En 2012, Laurent Mauvignier écrivait sa première pièce de théâtre (Tout mon amour). Onze ans plus tard, l’auteur de Loin d’eux et d’Histoires de la nuit (Ed. de Minuit, 1999 et 2020) passe à la mise en scène et crée son dernier texte au Théâtre national de la Colline, à Paris. Avec Proches, qui raconte l’histoire de personnes attendant la sortie de prison d’un jeune homme, Yoann, il effectue un zoom vertigineux sur la nature aliénante des rapports familiaux. Une plongée en forme de dérapage contrôlé qui oscille d’une normalité de façade vers le dérèglement.
Qu’est-ce que le théâtre vous apporte que vous ne trouvez pas dans l’écriture du roman ?
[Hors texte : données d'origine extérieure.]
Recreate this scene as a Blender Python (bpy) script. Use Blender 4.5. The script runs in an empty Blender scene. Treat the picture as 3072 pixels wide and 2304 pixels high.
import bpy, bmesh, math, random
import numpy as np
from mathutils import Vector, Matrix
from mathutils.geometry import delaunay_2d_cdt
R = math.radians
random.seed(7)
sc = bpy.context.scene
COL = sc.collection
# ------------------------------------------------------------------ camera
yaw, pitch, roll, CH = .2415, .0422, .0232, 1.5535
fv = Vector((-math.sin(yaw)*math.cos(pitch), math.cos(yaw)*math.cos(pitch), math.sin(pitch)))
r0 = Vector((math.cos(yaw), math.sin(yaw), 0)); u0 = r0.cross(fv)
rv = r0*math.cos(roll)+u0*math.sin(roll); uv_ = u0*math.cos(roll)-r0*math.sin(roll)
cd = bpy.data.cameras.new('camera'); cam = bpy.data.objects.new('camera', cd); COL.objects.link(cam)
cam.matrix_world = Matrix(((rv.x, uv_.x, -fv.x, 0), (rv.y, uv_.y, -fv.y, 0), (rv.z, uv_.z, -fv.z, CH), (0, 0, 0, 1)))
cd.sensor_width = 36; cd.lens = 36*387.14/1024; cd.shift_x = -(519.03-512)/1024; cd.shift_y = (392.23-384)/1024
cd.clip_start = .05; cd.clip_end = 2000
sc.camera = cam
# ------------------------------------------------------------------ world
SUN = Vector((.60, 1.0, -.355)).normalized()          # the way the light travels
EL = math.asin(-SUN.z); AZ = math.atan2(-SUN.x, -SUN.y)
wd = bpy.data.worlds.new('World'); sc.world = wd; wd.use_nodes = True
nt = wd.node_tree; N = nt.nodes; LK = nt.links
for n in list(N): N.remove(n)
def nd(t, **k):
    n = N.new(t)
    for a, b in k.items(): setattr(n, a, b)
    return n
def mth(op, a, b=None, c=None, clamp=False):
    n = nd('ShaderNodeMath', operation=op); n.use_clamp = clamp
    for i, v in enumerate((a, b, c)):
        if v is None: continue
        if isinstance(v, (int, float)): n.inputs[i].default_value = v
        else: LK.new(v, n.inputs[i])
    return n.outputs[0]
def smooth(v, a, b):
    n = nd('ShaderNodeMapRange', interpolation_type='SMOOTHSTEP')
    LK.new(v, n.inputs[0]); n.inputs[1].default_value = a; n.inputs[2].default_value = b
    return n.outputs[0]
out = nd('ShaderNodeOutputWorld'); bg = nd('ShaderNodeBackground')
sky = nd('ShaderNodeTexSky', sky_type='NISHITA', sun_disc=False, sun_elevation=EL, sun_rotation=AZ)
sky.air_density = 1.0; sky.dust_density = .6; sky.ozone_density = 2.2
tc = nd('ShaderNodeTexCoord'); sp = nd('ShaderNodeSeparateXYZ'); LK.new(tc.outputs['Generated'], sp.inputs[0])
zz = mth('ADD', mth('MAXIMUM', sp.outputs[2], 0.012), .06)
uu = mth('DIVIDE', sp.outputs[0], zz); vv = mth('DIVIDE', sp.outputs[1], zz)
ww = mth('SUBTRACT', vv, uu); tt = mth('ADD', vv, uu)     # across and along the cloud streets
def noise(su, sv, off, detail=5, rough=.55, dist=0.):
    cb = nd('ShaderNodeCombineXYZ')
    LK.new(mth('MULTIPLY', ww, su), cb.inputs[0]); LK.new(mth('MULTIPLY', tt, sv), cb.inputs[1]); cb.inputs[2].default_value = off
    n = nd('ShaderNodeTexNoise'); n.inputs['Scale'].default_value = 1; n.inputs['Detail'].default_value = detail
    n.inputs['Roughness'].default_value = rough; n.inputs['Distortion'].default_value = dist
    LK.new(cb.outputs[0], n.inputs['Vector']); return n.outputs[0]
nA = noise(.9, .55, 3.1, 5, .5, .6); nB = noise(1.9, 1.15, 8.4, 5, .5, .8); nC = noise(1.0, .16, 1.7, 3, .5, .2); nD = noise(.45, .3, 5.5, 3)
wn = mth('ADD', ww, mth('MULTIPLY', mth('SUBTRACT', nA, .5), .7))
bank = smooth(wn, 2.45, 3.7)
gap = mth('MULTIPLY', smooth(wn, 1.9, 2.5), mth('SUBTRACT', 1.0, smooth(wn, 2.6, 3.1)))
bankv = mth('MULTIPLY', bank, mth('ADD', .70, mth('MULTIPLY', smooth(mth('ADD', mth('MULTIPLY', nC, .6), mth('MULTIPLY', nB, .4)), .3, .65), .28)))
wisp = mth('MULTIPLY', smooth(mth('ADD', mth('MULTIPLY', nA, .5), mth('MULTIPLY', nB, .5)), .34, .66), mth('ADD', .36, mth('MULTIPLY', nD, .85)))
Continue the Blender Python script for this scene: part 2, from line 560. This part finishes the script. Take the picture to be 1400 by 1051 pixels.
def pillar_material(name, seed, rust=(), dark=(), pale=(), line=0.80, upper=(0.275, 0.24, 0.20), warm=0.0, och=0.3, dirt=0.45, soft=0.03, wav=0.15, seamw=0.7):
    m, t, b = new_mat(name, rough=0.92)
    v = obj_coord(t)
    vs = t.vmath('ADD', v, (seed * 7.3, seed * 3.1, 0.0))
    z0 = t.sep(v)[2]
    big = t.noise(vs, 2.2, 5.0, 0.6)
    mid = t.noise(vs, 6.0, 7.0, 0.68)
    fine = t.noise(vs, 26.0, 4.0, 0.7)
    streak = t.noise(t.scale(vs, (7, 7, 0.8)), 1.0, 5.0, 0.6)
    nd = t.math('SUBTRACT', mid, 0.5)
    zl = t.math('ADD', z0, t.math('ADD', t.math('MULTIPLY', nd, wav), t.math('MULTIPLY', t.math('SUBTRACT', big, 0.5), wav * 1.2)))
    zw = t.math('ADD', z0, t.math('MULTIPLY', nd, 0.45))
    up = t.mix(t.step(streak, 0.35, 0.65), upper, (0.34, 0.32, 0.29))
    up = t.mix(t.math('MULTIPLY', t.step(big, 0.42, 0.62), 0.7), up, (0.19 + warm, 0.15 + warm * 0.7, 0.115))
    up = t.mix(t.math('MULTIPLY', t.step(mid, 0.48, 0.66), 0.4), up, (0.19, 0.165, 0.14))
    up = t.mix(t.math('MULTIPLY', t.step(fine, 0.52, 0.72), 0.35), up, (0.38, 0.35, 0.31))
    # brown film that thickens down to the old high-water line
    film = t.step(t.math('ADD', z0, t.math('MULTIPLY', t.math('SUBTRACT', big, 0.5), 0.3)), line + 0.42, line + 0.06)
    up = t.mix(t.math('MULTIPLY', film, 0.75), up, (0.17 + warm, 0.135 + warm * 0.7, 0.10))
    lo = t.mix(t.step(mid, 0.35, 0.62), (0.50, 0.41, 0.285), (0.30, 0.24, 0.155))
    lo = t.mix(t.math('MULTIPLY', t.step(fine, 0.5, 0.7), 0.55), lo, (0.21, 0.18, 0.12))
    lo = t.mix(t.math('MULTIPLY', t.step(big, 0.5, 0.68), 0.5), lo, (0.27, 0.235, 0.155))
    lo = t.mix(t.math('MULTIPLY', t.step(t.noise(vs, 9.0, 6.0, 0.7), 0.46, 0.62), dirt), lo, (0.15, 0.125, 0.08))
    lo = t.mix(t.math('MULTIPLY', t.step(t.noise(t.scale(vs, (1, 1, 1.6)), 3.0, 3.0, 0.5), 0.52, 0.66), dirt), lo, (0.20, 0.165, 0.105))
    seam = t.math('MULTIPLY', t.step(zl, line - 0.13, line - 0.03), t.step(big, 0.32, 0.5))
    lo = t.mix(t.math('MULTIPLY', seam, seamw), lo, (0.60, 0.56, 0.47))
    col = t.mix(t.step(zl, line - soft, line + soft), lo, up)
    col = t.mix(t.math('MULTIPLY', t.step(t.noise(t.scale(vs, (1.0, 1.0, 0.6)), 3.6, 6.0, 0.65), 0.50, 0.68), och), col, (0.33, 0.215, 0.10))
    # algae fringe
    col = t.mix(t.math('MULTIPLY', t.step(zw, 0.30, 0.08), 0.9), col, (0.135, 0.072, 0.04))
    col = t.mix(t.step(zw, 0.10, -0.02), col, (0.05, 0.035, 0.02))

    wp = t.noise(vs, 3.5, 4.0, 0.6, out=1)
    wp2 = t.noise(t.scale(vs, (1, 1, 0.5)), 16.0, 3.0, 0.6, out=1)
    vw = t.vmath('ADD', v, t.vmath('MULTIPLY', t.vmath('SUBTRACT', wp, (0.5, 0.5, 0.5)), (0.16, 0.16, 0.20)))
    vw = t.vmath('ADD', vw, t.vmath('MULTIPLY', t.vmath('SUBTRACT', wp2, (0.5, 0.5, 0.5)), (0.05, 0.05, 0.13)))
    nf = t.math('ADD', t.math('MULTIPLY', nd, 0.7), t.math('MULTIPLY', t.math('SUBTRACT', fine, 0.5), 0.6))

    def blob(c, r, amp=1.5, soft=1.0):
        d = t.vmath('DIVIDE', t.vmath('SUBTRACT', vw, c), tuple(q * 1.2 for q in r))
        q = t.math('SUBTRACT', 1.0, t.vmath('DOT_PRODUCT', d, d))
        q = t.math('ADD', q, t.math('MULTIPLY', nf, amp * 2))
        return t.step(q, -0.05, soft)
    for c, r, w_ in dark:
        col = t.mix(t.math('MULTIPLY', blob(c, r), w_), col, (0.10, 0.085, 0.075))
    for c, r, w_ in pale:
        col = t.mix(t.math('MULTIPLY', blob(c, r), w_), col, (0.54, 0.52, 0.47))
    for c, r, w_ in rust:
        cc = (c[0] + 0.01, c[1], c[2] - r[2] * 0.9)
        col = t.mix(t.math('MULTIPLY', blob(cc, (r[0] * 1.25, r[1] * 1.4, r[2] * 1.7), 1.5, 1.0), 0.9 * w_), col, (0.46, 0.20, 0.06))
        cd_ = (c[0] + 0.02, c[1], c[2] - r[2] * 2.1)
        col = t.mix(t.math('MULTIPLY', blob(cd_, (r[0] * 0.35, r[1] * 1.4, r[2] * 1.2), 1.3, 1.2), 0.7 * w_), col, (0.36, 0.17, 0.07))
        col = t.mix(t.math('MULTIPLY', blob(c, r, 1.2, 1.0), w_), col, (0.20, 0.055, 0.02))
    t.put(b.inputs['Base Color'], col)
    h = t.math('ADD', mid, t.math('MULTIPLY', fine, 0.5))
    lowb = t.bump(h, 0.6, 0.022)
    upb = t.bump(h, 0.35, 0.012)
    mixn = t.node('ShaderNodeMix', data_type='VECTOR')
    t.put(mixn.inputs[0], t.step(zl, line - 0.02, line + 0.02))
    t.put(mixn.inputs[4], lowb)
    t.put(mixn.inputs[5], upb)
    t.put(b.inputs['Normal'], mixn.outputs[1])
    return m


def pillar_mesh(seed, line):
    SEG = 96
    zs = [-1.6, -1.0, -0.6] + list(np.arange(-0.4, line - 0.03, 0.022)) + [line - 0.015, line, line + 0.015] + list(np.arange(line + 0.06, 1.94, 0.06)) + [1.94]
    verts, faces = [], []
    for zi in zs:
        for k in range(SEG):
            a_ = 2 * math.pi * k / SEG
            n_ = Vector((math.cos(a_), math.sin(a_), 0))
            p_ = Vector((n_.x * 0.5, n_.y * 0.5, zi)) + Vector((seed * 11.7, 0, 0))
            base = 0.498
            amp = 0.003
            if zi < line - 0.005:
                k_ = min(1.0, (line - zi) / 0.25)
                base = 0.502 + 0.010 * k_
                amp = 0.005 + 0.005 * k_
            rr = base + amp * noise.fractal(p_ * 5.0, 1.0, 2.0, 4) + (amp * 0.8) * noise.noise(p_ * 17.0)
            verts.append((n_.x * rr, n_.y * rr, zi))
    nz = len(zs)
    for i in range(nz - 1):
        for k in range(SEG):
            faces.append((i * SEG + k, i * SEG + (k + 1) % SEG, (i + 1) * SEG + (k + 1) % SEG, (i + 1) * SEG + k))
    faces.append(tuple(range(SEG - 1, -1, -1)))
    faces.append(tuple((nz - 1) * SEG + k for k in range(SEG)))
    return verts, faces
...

Le théâtre ne me hante pas de la même manière. Mon désir de lui est un caillou dans ma chaussure : il apparaît, disparaît, réapparaît. Vient un moment où, pris au piège, je sais que je vais être obligé de passer par lui. Ce n’est pourtant pas ce pour quoi je suis le plus doué. J’ignore combien de temps la pièce en cours va me réquisitionner : deux, trois, quatre ans ? Je vais au bout d’une version, j’attends, je me relis quelques semaines plus tard, et là, je suis consterné. Tout est nul. Alors je m’y remets. Dans le roman, je me sens chez moi. Au théâtre, je me sens chez les autres. J’ai besoin du théâtre parce que j’ai besoin des autres. Il me déstabilise, me violente, m’agace, mais je viens précisément y chercher une façon différente de penser la narration.
Il y a pourtant de la théâtralité dans vos romans. La ligne est-elle si franche que ça ?
Si je suis allé vers le théâtre, c’est précisément pour clarifier la question de sa présence dans mes romans. Les tout premiers étaient des monologues où, peu à peu, je me suis senti à l’étroit, coincé dans le regard d’un unique personnage. J’avais envie de plus d’amplitude et d’un mixage entre des points de vue omniscients qui circuleraient de tête en tête. Mais je me méfie des adaptations qui désarticulent mes livres. Même si c’est l’enfer, je voulais écrire directement pour le théâtre, car il a une façon passionnante d’échapper à la linéarité. Lorsque j’étais étudiant aux Beaux-Arts [de Tours], l’auteur Valère Novarina est venu faire une lecture. Pour le jeune élève inculte que j’étais – arrivé de ma campagne, je sortais d’une année de brevet d’études professionnelles spécialité comptabilité et n’avais pas le bac –, ce moment a été déclencheur. La génération de Samuel Beckett [1906-1989] et de Marguerite Duras [1914-1996] passait indifféremment du roman au théâtre, celle d’après ne l’a pas fait. Pourquoi ? Duras dit que mettre en scène, c’est mettre en littérature : ça me paraît évident.